Если б и в самом деле я нарушила правила о неотлучке и ездила тайно в Петербург, я не могла бы роптать: по пословице — «что посеешь, то пожнешь». Но ехать в деревню, где в тот момент у меня не было ни души знакомых… ехать из-за лжи — это возмущало меня до исступления.
Однако, делать было нечего! Не повиноваться? — но тогда увезут силою; к несправедливости и жестокости присоединится унижение, которого и не перенесешь… Я уехала…

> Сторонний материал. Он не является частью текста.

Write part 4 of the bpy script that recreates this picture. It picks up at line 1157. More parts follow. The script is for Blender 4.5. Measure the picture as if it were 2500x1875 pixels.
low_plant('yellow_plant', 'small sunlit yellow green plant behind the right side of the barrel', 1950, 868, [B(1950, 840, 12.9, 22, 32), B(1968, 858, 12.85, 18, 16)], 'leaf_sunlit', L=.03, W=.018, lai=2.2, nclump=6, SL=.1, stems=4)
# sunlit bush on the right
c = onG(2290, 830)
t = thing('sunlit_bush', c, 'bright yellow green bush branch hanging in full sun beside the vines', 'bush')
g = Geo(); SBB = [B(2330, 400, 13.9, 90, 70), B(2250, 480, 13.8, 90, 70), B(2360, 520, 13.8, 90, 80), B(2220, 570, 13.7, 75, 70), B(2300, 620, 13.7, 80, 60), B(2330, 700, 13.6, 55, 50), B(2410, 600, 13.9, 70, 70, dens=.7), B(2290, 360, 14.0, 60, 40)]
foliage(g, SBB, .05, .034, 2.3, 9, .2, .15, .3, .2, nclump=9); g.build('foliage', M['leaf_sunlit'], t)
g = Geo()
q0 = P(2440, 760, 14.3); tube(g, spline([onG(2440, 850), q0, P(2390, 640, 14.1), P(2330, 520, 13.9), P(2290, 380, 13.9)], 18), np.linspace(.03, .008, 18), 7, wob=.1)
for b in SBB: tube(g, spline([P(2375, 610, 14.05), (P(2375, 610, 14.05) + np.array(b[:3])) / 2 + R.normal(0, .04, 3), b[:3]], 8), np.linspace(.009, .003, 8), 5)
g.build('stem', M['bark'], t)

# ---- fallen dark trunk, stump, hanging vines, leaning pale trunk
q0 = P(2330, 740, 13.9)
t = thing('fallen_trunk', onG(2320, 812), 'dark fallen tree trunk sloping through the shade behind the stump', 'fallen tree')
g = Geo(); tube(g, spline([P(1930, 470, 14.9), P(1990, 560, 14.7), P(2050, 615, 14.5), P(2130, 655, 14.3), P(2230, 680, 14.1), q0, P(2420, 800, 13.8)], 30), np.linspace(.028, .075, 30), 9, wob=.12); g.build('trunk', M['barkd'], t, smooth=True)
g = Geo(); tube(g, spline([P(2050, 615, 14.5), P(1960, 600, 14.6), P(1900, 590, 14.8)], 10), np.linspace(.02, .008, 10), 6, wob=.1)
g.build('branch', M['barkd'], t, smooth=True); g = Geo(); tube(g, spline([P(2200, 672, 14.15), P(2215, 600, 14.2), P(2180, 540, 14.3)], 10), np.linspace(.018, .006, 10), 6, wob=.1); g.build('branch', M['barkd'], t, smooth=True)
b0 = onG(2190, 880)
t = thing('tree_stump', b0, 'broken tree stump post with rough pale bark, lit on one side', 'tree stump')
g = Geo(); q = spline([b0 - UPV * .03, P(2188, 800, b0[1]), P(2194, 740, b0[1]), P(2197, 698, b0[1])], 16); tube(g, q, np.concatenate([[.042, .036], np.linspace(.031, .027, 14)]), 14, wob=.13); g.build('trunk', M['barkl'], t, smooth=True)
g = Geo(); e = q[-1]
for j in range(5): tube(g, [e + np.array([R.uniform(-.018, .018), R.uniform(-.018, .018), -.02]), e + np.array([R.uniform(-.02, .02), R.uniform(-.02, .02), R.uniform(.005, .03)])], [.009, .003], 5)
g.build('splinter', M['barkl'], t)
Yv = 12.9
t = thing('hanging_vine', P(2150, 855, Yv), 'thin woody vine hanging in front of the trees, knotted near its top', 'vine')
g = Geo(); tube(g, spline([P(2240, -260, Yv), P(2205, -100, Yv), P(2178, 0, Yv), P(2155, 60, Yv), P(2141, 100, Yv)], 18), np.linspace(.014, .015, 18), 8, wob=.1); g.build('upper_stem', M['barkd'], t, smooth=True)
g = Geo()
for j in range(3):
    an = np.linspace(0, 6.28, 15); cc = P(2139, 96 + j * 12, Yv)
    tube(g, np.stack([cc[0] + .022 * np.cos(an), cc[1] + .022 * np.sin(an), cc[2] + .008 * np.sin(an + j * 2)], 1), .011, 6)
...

Был апрель в начале. Но какая весна в городе? Ее там почти и не заметишь. Теперь я попала в деревню, и здесь она была в полном блеске. Живя в прекрасной усадьбе брата, я выходила поутру на террасу, обвитую диким виноградом. Предо мной раскрывалась красота свободного неба; я вдыхала свежесть заброшенного сада; ловила лучи света и нежные оттенки весенних листьев. Я слушала их тихий шелест и возбужденное чириканье воробьев, обезумевших от счастья бытия, и это «счастье бытия» от солнца, от неба и воздуха охватывало меня. Какая благодать! Уединение, свежесть и красота! Все великолепно и все необычайно. Необычайна и великолепна была эта первая весна на просторе, весна настоящая, потому что это за весна была в Архангельской губернии, куда я была отправлена после Шлиссельбурга, — весна скупая, серая! А здесь, среди угодьев деревенского раздолья! Свободно и тихо! Просторно и красиво!

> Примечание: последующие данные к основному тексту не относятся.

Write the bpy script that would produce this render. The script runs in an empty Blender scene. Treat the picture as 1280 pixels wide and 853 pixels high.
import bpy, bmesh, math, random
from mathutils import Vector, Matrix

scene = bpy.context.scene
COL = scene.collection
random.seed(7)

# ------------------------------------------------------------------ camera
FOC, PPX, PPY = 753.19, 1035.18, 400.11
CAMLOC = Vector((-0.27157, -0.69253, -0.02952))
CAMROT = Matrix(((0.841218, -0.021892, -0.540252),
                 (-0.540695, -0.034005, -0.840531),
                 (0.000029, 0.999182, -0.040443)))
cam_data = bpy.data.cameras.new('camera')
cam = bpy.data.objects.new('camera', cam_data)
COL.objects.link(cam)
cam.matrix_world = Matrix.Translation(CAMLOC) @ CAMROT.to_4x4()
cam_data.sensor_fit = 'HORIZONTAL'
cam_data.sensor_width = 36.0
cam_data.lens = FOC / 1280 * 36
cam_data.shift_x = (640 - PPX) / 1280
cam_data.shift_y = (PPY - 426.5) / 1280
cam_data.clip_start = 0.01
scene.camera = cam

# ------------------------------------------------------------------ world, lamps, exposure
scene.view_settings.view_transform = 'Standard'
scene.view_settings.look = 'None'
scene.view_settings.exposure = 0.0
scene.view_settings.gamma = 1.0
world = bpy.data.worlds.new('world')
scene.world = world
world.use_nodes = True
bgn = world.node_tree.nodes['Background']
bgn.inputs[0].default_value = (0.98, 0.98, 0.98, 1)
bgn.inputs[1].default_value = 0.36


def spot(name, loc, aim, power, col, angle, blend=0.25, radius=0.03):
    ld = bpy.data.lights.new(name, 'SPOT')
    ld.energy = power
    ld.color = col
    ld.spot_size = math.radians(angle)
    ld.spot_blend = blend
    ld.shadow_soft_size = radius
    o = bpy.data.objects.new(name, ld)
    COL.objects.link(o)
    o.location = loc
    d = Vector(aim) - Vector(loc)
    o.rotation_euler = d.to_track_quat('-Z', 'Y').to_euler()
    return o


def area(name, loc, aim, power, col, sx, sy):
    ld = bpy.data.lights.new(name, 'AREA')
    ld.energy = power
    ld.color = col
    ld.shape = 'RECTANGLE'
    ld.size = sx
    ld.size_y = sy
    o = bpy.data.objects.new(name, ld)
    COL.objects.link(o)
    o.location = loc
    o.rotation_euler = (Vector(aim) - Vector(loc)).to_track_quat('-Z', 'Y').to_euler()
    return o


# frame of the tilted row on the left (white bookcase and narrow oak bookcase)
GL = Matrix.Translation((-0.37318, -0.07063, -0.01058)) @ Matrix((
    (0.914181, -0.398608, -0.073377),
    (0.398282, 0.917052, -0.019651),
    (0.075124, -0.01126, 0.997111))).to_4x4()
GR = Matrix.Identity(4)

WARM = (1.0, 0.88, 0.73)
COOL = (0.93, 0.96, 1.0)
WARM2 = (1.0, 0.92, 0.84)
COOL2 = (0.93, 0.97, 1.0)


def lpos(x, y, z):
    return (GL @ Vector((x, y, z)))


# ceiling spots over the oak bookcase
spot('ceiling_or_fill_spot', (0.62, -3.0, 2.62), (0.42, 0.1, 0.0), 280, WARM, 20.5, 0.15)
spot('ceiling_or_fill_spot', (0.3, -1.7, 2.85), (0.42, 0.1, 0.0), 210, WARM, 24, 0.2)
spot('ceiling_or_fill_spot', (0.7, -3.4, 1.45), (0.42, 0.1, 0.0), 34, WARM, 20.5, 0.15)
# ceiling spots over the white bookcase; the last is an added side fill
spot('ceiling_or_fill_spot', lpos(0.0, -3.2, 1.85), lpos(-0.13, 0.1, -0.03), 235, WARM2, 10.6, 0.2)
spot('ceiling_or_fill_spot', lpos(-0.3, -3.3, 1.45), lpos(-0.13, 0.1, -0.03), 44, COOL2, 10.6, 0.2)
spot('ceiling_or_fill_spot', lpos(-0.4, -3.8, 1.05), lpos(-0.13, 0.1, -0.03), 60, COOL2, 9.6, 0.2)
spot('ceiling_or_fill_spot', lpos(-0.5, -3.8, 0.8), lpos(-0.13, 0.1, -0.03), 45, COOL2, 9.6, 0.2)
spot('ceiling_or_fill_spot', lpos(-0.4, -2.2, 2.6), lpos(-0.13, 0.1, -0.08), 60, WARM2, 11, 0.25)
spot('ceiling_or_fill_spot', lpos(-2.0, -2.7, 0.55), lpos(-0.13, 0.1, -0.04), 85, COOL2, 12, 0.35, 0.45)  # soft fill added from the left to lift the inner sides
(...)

Я приехала в деревню раздраженная и злая. Провожавшая меня сестра Евгения немало пострадала от моей злости. Никогда с таким личным чувством озлобления не относилась я к департаменту государственной полиции и ее шефу П. Н. Дурново… А кругом была тишина, была благодать. Весеннее солнце ласково пригревало; земля, еще полная влаги, отдавала воздуху свои испарения, и этот прозрачный, чистый воздух убаюкивал чувства и нежил. Было невозможно злиться, когда кругом все благоухало и ликовало. «Мне жаль, — писала я сестре дня через три, — что я уж не могу бранить Дурново… Хотела бы бранить, но не могу!»
Да, ликовало все кругом… Но разве красота мира внешнего, созерцание красоты его может заполнить весь мир внутренний?! Мне было нечем жить, нечем наполнить гармонично мою вторую жизнь.
Наполнить эту вторую жизнь могла бы только широкая, благая деятельность. Но на пути ее стояли неодолимые препятствия, внутренние и внешние.